§ **AIM**
Output the lines below exactly, please, from the first line until the line with "return Vector(((x-453.5)/FPX*d, d, EYE-(y-272.0)/FPX*d))", counting both.

§ **DATASET EXTRACT**

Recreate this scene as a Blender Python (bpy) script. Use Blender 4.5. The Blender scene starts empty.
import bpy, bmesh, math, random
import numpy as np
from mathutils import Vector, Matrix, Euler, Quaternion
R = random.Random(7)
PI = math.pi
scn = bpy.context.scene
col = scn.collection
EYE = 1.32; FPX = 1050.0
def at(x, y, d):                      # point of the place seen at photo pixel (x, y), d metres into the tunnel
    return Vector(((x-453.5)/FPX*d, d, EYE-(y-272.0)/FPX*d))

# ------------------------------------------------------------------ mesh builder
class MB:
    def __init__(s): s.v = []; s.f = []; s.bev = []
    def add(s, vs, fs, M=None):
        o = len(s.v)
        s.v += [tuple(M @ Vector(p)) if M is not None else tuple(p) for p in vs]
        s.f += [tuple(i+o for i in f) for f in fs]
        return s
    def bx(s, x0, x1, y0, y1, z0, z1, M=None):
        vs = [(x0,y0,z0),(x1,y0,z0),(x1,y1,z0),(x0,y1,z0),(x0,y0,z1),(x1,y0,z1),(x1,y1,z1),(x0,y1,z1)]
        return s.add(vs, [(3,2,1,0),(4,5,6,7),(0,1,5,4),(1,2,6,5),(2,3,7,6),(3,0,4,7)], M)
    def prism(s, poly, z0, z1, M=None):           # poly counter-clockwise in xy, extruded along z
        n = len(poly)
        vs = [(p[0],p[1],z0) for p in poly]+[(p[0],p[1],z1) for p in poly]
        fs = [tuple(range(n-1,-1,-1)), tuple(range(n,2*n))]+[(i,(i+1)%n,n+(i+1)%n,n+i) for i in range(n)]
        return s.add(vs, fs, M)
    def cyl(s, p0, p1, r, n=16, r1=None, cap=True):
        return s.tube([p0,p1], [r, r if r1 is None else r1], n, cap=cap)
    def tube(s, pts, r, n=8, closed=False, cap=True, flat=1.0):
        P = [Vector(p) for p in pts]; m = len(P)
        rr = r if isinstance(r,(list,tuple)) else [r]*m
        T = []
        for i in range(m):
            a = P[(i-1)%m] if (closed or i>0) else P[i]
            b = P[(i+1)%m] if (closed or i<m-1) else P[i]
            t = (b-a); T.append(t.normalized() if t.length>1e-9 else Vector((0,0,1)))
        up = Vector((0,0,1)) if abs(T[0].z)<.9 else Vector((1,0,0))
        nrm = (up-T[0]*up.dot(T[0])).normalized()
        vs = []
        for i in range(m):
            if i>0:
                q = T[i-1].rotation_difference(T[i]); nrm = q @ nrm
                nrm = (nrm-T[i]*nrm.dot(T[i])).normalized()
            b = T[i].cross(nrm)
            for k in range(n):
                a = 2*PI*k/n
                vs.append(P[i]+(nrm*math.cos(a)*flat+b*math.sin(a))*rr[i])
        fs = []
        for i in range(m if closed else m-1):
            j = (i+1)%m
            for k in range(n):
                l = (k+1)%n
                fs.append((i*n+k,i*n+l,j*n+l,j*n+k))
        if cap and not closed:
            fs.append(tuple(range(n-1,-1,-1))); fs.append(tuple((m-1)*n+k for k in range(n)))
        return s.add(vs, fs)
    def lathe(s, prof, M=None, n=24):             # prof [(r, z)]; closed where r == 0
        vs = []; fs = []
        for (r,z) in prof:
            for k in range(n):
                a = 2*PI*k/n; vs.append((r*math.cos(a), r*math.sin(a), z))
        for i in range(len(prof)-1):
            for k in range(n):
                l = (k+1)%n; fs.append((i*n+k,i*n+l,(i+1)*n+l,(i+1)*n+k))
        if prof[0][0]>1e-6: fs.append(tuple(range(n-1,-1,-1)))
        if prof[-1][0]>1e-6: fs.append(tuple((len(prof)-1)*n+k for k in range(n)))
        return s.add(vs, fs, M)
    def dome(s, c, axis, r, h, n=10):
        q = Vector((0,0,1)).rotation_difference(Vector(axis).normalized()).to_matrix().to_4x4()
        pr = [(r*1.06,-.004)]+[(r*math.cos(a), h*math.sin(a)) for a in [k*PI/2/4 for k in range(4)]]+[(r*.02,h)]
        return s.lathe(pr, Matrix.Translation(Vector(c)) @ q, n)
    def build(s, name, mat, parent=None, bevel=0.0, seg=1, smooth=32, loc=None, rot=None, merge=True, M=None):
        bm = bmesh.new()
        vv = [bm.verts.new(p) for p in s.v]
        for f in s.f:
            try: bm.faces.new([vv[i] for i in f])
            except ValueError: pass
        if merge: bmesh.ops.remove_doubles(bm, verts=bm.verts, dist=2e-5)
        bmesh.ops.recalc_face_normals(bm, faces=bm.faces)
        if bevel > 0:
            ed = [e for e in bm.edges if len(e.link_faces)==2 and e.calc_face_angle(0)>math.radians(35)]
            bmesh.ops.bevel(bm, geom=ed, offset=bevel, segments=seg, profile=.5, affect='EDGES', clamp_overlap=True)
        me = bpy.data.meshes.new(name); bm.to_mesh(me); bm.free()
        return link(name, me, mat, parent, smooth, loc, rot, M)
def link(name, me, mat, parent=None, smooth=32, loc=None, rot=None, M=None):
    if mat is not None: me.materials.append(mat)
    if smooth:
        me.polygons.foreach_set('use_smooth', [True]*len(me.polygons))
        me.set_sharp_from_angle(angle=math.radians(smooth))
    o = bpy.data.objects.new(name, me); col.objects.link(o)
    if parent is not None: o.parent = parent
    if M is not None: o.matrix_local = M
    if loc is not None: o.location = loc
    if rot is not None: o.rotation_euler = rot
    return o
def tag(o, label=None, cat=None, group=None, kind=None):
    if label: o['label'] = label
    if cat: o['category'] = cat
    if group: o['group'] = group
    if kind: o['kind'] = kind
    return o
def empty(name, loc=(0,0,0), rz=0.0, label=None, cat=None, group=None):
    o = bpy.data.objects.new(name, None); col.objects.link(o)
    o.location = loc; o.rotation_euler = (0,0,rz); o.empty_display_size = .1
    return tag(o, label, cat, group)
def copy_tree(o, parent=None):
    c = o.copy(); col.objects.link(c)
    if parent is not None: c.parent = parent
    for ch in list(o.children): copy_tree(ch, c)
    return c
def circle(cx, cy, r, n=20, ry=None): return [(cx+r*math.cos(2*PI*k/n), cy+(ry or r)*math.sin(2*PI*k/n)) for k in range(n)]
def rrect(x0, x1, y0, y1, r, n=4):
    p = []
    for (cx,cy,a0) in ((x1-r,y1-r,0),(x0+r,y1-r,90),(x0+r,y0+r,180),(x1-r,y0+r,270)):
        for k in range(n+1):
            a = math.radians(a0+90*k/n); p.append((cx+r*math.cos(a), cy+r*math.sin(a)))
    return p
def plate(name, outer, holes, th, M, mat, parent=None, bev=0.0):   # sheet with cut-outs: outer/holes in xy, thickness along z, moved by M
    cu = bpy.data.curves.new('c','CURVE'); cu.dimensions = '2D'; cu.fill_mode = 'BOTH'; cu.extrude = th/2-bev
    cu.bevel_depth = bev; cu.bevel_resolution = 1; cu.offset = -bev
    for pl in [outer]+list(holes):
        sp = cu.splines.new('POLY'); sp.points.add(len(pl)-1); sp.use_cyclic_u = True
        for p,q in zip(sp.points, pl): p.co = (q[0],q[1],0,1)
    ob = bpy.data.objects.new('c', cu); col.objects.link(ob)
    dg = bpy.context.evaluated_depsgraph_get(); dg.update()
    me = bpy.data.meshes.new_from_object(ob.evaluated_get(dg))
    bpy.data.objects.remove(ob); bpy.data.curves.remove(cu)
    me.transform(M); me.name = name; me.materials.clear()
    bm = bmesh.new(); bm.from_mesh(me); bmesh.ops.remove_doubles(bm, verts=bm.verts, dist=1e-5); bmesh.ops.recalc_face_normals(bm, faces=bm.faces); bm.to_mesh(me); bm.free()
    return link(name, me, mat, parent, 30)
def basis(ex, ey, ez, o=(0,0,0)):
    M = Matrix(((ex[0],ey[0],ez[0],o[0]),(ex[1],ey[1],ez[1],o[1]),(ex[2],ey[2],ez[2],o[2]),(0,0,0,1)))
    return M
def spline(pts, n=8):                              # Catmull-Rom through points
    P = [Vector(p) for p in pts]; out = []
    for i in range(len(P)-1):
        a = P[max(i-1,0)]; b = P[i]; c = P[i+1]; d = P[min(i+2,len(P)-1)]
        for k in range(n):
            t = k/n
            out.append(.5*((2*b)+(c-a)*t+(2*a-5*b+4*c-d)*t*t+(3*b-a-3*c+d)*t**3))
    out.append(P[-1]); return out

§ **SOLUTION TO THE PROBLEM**
Recreate this scene as a Blender Python (bpy) script. Use Blender 4.5. The Blender scene starts empty.
import bpy, bmesh, math, random
import numpy as np
from mathutils import Vector, Matrix, Euler, Quaternion
R = random.Random(7)
PI = math.pi
scn = bpy.context.scene
col = scn.collection
EYE = 1.32; FPX = 1050.0
def at(x, y, d):                      # point of the place seen at photo pixel (x, y), d metres into the tunnel
    return Vector(((x-453.5)/FPX*d, d, EYE-(y-272.0)/FPX*d))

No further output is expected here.